L'intelligence des Écritures

   Luc nous montre Jésus apprenant les subtilités de la Loi auprès des docteurs. Il nous le présente comme un adolescent intelligent et perspicace, aux interventions remarquables. Cela introduit bien l’habile prédication qu’il fera plus tard aux foules et son questionnement critique de la Loi. Enfin, la perte de Jésus à Jérusalem pendant la Pâque, le trouble dans lequel il laisse ses êtres chers, suivis de la joie des retrouvailles au bout de trois jours (2,46) à la fois annoncent et résument les événements de la Passion et de la Résurrection.
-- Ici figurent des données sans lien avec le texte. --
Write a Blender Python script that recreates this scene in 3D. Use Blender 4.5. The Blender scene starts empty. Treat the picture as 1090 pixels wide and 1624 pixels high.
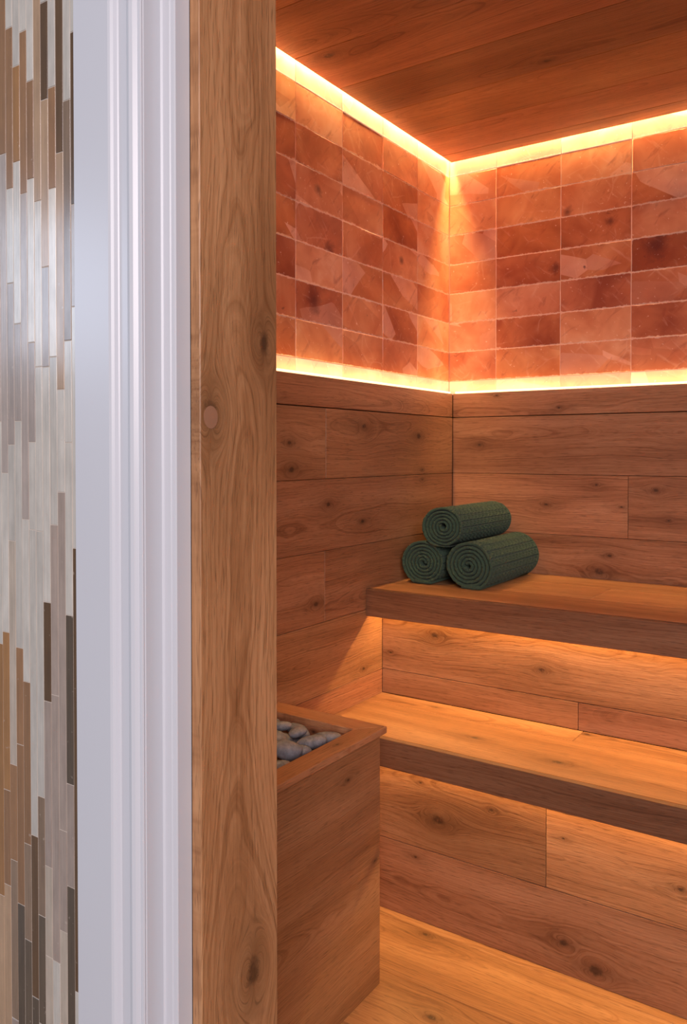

Au lecteur de méditer dans son cœur, comme Marie, le sens de ces mystérieux événements! Reste au cœur du récit la confession de foi en Jésus en tant que Fils de Dieu. À l’inquiétude de Marie, qui s’adresse à Jésus ainsi : Mon enfant, pourquoi nous as-tu fait cela? Vois comme nous avons souffert en te cherchant, ton père et moi! (2,48), Luc répond par la confiance de Jésus en son Père des Cieux, dont il a les affaires à cœur. Muni de cette même confiance filiale, Jésus dira du haut de la croix : Père, entre tes mains je remets mon esprit (23,46). Loin d’être une anecdote cocasse, le récit de Jésus retrouvé au Temple à douze ans est une catéchèse bien plus riche que toutes les péripéties secrètes racontées par les apocryphes.

Le jeune Samuel
1 Samuel 1, 20-22.24-28

     Le lecteur qui prendra la peine de lire les trois premiers chapitres du Premier livre de Samuel, dont la première lecture est un court extrait, découvrira à quel point Luc s’est inspiré de l’Ancien Testament pour raconter le sens de la vie de Jésus à même ses débuts. Au menu : stérilité de parents pieux, annonce d’une naissance spéciale, cantique semblable au Magnificat de Marie et consécration d’un enfant au Temple. Croyez-moi, cela vaut le détour!

Enfants de Dieu
Jean 3, 3,1-2.21-24

    La deuxième lecture nous rappelle que le privilège filial de Jésus nous a été offert avec le don de son Esprit. Nous voici enfants de Dieu! Avec ce privilège vient cependant la responsabilité de se montrer les dignes héritiers de la mission du Fils. Aurons-nous à cœur les affaires du Père?